===== Dataset section =====

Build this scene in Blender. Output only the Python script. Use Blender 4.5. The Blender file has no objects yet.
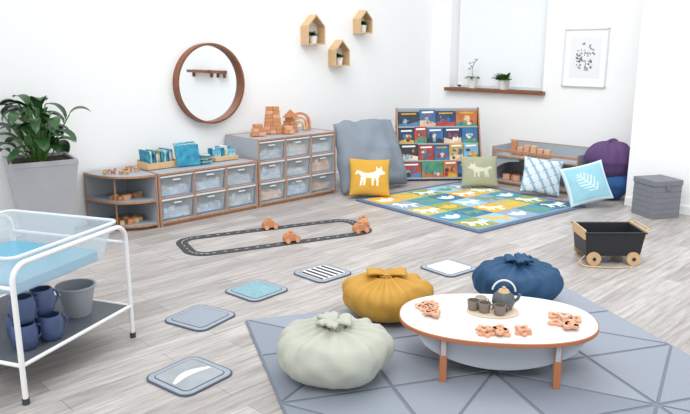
import bpy, bmesh, math, random
from mathutils import Vector, Matrix, noise
random.seed(7)
S=bpy.context.scene
S.view_settings.view_transform='Standard'
def lin(h):
    h=h.lstrip('#'); c=[int(h[i:i+2],16)/255 for i in (0,2,4)]
    return tuple(x/12.92 if x<=.04045 else ((x+.055)/1.055)**2.4 for x in c)+(1,)
MC={}
def mat(name,col,rough=.6,metal=0,var=0,scale=8,bump=0,bscale=60,trans=0,alpha=1,sheen=0,col2=None,stretch=(1,1,1),coat=0):
    if name in MC: return MC[name]
    m=bpy.data.materials.new(name); m.use_nodes=True; nt=m.node_tree; b=nt.nodes['Principled BSDF']
    b.inputs['Base Color'].default_value=lin(col); b.inputs['Roughness'].default_value=rough
    b.inputs['Metallic'].default_value=metal; b.inputs['Alpha'].default_value=alpha
    b.inputs['Transmission Weight'].default_value=trans
    b.inputs['Coat Weight'].default_value=coat
    tc=nt.nodes.new('ShaderNodeTexCoord'); mp=nt.nodes.new('ShaderNodeMapping'); mp.inputs['Scale'].default_value=stretch
    nt.links.new(tc.outputs['Object'],mp.inputs['Vector'])
    if var or col2:
        n=nt.nodes.new('ShaderNodeTexNoise'); n.inputs['Scale'].default_value=scale; n.inputs['Detail'].default_value=5
        nt.links.new(mp.outputs[0],n.inputs['Vector'])
        r=nt.nodes.new('ShaderNodeValToRGB'); c=lin(col)
        c2=lin(col2) if col2 else tuple(max(0,x*(1-var)) for x in c[:3])+(1,)
        r.color_ramp.elements[0].color=c2; r.color_ramp.elements[1].color=c
        r.color_ramp.elements[0].position=.35; r.color_ramp.elements[1].position=.65
        nt.links.new(n.outputs[0],r.inputs[0]); nt.links.new(r.outputs[0],b.inputs['Base Color'])
    if bump:
        n=nt.nodes.new('ShaderNodeTexNoise'); n.inputs['Scale'].default_value=bscale; n.inputs['Detail'].default_value=4
        nt.links.new(mp.outputs[0],n.inputs['Vector'])
        bp=nt.nodes.new('ShaderNodeBump'); bp.inputs['Strength'].default_value=bump; bp.inputs['Distance'].default_value=.01
        nt.links.new(n.outputs[0],bp.inputs['Height']); nt.links.new(bp.outputs[0],b.inputs['Normal'])
    MC[name]=m; return m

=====

**Task brief**
Print out the material word for word, omitting the pictures.

**Full response**
Build this scene in Blender. Output only the Python script. Use Blender 4.5. The Blender file has no objects yet.
import bpy, bmesh, math, random
from mathutils import Vector, Matrix, noise
random.seed(7)
S=bpy.context.scene
S.view_settings.view_transform='Standard'
def lin(h):
    h=h.lstrip('#'); c=[int(h[i:i+2],16)/255 for i in (0,2,4)]
    return tuple(x/12.92 if x<=.04045 else ((x+.055)/1.055)**2.4 for x in c)+(1,)
MC={}
def mat(name,col,rough=.6,metal=0,var=0,scale=8,bump=0,bscale=60,trans=0,alpha=1,sheen=0,col2=None,stretch=(1,1,1),coat=0):
    if name in MC: return MC[name]
    m=bpy.data.materials.new(name); m.use_nodes=True; nt=m.node_tree; b=nt.nodes['Principled BSDF']
    b.inputs['Base Color'].default_value=lin(col); b.inputs['Roughness'].default_value=rough
    b.inputs['Metallic'].default_value=metal; b.inputs['Alpha'].default_value=alpha
    b.inputs['Transmission Weight'].default_value=trans
    b.inputs['Coat Weight'].default_value=coat
    tc=nt.nodes.new('ShaderNodeTexCoord'); mp=nt.nodes.new('ShaderNodeMapping'); mp.inputs['Scale'].default_value=stretch
    nt.links.new(tc.outputs['Object'],mp.inputs['Vector'])
    if var or col2:
        n=nt.nodes.new('ShaderNodeTexNoise'); n.inputs['Scale'].default_value=scale; n.inputs['Detail'].default_value=5
        nt.links.new(mp.outputs[0],n.inputs['Vector'])
        r=nt.nodes.new('ShaderNodeValToRGB'); c=lin(col)
        c2=lin(col2) if col2 else tuple(max(0,x*(1-var)) for x in c[:3])+(1,)
        r.color_ramp.elements[0].color=c2; r.color_ramp.elements[1].color=c
        r.color_ramp.elements[0].position=.35; r.color_ramp.elements[1].position=.65
        nt.links.new(n.outputs[0],r.inputs[0]); nt.links.new(r.outputs[0],b.inputs['Base Color'])
    if bump:
        n=nt.nodes.new('ShaderNodeTexNoise'); n.inputs['Scale'].default_value=bscale; n.inputs['Detail'].default_value=4
        nt.links.new(mp.outputs[0],n.inputs['Vector'])
        bp=nt.nodes.new('ShaderNodeBump'); bp.inputs['Strength'].default_value=bump; bp.inputs['Distance'].default_value=.01
        nt.links.new(n.outputs[0],bp.inputs['Height']); nt.links.new(bp.outputs[0],b.inputs['Normal'])
    MC[name]=m; return m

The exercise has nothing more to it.